Im thüringischen Geisa übernahmen Susan Link und Jan Koeppen den Staffelstab und sprachen unter anderem mit Comedian Thomas Nicolai, der den Mauerfall mit seinen Ostberliner Kommilitonen feierte und direkt mit der S-Bahn nach Westberlin fuhr. Christian Hirte, stellvertretender Kommissionsvorsitzender und Beauftragter der Bundesregierung für die neuen Bundesländer, verortete den 9. November 1989 als einen der spannendsten Tage in der neueren deutschen Geschichte. Die Gastgeber Kim Fisher und Jan Hahn begrüßten mehr als 120 Gäste in einem mobilen TV-Studio, das in der Doppelgemeinde Zicherie/Böckwitz errichtet wurde. Hier wurden die letzten Tage der DDR und der Mauerfall intensiv besprochen. Der Sternekoch Robin Pietsch bereitete für die Studiogäste ein berühmtes ostdeutsches Gericht zu und berichtete, wie die ostdeutsche Küchentradition ihn auf seinem Weg begleitet hat. Weitere Gesprächspartner, darunter Dr. Maria Nooke, Matthias Platzeck und Wolfgang Lippert, tauschten ihre eigenen Erfahrungen zu ihrem Erleben der Friedlichen Revolution aus.

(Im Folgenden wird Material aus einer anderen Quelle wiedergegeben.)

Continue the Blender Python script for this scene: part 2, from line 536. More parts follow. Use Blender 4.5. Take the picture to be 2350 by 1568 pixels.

Ratzeburg, als letzter Standort des „längsten Gesprächs“, stand ganz im Zeichen der jüngeren Generation. Schlagersängerin Ella Endlich sang ihren Mauerfall-Song „Geschichten“, Fitnesscoach Detlef D. Soost berichtete über seine Jugend im ehemaligen Ostteil Berlins und die Herausforderungen nach dem Mauerfall. Außerdem berichtete eine Schulklasse über ihre Projektwoche zum Thema Friedliche Revolution. Zum Abschluss des längsten Gesprächs fragte das Moderatorenduo die Studiogäste nach ihren Wünschen und Zielen für die Zukunft. Die meistgenannte Antwort: Mehr miteinander reden und aufeinander zugehen. Die Aufnahmen des Livestreams sind noch bis zum 10.11.2020 auf der Veranstaltungswebseite unseregeschichte.bund.de abrufbar.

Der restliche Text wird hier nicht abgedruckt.